• _Source material_:
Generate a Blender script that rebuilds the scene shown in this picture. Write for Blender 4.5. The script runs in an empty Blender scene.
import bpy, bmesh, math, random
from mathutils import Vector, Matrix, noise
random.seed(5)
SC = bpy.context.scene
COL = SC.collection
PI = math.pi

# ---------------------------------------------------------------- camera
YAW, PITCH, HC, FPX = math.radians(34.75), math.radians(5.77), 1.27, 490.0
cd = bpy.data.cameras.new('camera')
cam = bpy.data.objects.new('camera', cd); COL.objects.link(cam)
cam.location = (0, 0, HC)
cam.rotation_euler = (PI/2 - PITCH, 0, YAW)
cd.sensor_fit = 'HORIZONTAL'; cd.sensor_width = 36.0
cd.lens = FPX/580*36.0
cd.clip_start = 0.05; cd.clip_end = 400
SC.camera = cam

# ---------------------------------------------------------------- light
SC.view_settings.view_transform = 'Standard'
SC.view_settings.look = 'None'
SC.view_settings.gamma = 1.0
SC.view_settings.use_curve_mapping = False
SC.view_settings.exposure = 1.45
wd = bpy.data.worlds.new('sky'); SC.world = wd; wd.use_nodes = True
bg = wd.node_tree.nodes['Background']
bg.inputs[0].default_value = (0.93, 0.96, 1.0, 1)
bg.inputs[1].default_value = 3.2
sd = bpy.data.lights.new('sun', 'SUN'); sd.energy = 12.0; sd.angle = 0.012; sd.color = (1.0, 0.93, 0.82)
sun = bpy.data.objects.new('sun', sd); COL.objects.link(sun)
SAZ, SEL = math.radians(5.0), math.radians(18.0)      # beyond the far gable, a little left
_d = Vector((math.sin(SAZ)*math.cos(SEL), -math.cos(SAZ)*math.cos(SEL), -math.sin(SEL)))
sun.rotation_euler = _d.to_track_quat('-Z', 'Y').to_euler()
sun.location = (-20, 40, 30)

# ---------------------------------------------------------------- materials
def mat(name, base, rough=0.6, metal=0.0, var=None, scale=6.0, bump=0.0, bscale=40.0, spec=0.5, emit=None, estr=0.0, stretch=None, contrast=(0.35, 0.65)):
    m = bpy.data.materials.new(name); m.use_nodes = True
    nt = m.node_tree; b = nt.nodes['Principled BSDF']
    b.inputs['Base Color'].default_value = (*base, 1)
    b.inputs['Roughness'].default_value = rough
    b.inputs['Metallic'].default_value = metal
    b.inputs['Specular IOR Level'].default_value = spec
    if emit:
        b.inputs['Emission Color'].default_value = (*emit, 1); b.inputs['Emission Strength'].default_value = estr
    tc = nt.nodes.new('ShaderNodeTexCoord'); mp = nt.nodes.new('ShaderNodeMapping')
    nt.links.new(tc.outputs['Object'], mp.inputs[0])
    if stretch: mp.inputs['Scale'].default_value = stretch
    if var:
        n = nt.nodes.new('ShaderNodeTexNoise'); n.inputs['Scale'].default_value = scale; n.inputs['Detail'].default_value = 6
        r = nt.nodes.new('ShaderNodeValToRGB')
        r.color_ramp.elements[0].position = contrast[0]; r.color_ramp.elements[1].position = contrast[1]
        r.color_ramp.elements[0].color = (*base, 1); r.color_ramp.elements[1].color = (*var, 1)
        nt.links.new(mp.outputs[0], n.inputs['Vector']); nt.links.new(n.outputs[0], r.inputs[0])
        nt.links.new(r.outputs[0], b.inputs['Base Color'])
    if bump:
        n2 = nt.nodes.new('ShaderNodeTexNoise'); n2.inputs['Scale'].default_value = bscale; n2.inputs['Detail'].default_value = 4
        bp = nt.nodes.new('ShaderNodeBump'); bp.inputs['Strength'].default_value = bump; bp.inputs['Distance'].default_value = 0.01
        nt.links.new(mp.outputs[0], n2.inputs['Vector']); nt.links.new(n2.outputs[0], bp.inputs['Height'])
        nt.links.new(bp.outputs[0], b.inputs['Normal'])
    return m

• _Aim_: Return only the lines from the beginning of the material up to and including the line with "sun.location = (-20, 40, 30)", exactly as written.

• _Answer for this exercise_:
Generate a Blender script that rebuilds the scene shown in this picture. Write for Blender 4.5. The script runs in an empty Blender scene.
import bpy, bmesh, math, random
from mathutils import Vector, Matrix, noise
random.seed(5)
SC = bpy.context.scene
COL = SC.collection
PI = math.pi

# ---------------------------------------------------------------- camera
YAW, PITCH, HC, FPX = math.radians(34.75), math.radians(5.77), 1.27, 490.0
cd = bpy.data.cameras.new('camera')
cam = bpy.data.objects.new('camera', cd); COL.objects.link(cam)
cam.location = (0, 0, HC)
cam.rotation_euler = (PI/2 - PITCH, 0, YAW)
cd.sensor_fit = 'HORIZONTAL'; cd.sensor_width = 36.0
cd.lens = FPX/580*36.0
cd.clip_start = 0.05; cd.clip_end = 400
SC.camera = cam

# ---------------------------------------------------------------- light
SC.view_settings.view_transform = 'Standard'
SC.view_settings.look = 'None'
SC.view_settings.gamma = 1.0
SC.view_settings.use_curve_mapping = False
SC.view_settings.exposure = 1.45
wd = bpy.data.worlds.new('sky'); SC.world = wd; wd.use_nodes = True
bg = wd.node_tree.nodes['Background']
bg.inputs[0].default_value = (0.93, 0.96, 1.0, 1)
bg.inputs[1].default_value = 3.2
sd = bpy.data.lights.new('sun', 'SUN'); sd.energy = 12.0; sd.angle = 0.012; sd.color = (1.0, 0.93, 0.82)
sun = bpy.data.objects.new('sun', sd); COL.objects.link(sun)
SAZ, SEL = math.radians(5.0), math.radians(18.0)      # beyond the far gable, a little left
_d = Vector((math.sin(SAZ)*math.cos(SEL), -math.cos(SAZ)*math.cos(SEL), -math.sin(SEL)))
sun.rotation_euler = _d.to_track_quat('-Z', 'Y').to_euler()
sun.location = (-20, 40, 30)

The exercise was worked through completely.